- Direction: Everything from the first line to the line containing "obj('door_handle', bm, 'bright', d, label='pale" is to be repeated exactly; nothing past it.

* * * * * * *

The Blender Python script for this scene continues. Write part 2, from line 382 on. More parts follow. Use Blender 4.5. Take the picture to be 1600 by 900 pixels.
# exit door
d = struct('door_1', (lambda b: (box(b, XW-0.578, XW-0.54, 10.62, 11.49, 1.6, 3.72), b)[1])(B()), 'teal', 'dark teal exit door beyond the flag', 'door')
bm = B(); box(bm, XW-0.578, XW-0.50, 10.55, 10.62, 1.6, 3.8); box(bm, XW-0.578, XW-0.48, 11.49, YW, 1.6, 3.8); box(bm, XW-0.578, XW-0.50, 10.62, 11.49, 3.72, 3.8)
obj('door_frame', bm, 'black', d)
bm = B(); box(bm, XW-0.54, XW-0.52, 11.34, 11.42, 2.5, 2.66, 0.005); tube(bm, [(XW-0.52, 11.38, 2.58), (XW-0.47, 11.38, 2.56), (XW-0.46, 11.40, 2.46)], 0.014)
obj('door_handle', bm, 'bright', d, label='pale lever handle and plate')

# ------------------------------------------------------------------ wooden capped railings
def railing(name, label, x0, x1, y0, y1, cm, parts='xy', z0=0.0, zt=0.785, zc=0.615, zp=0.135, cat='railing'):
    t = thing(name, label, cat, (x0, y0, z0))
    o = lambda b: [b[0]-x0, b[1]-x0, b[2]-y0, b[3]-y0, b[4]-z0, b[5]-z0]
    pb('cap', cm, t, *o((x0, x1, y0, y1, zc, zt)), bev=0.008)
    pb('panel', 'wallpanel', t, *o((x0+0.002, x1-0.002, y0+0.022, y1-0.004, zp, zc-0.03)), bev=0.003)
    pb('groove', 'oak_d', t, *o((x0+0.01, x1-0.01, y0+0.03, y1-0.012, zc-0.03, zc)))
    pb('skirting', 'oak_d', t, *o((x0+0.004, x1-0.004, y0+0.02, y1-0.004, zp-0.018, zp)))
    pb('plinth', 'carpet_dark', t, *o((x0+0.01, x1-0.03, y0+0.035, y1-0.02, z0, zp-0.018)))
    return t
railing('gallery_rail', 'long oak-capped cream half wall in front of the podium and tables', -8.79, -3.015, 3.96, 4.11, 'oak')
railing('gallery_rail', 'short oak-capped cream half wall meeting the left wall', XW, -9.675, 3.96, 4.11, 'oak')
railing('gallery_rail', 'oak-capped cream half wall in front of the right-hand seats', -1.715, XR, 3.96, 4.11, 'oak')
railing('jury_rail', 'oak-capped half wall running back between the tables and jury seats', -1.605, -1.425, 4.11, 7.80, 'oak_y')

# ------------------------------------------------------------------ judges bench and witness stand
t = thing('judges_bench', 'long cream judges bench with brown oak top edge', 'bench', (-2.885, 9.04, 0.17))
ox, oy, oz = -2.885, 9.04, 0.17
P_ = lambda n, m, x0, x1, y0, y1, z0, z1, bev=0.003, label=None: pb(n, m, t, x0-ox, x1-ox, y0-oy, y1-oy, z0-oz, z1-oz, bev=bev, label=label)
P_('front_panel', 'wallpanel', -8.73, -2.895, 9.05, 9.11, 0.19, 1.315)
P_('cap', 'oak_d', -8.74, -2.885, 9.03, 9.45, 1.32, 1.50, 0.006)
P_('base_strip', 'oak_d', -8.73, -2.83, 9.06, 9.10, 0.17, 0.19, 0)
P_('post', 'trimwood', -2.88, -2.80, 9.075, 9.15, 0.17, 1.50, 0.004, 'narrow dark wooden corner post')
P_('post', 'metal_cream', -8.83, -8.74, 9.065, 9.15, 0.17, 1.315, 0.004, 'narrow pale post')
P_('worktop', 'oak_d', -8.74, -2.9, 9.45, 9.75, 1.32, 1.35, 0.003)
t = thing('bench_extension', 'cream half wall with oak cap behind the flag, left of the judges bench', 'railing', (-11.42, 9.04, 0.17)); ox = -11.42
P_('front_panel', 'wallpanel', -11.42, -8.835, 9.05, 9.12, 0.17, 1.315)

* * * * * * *

- Exercise output:
The Blender Python script for this scene continues. Write part 2, from line 382 on. More parts follow. Use Blender 4.5. Take the picture to be 1600 by 900 pixels.
# exit door
d = struct('door_1', (lambda b: (box(b, XW-0.578, XW-0.54, 10.62, 11.49, 1.6, 3.72), b)[1])(B()), 'teal', 'dark teal exit door beyond the flag', 'door')
bm = B(); box(bm, XW-0.578, XW-0.50, 10.55, 10.62, 1.6, 3.8); box(bm, XW-0.578, XW-0.48, 11.49, YW, 1.6, 3.8); box(bm, XW-0.578, XW-0.50, 10.62, 11.49, 3.72, 3.8)
obj('door_frame', bm, 'black', d)
bm = B(); box(bm, XW-0.54, XW-0.52, 11.34, 11.42, 2.5, 2.66, 0.005); tube(bm, [(XW-0.52, 11.38, 2.58), (XW-0.47, 11.38, 2.56), (XW-0.46, 11.40, 2.46)], 0.014)
obj('door_handle', bm, 'bright', d, label='pale lever handle and plate')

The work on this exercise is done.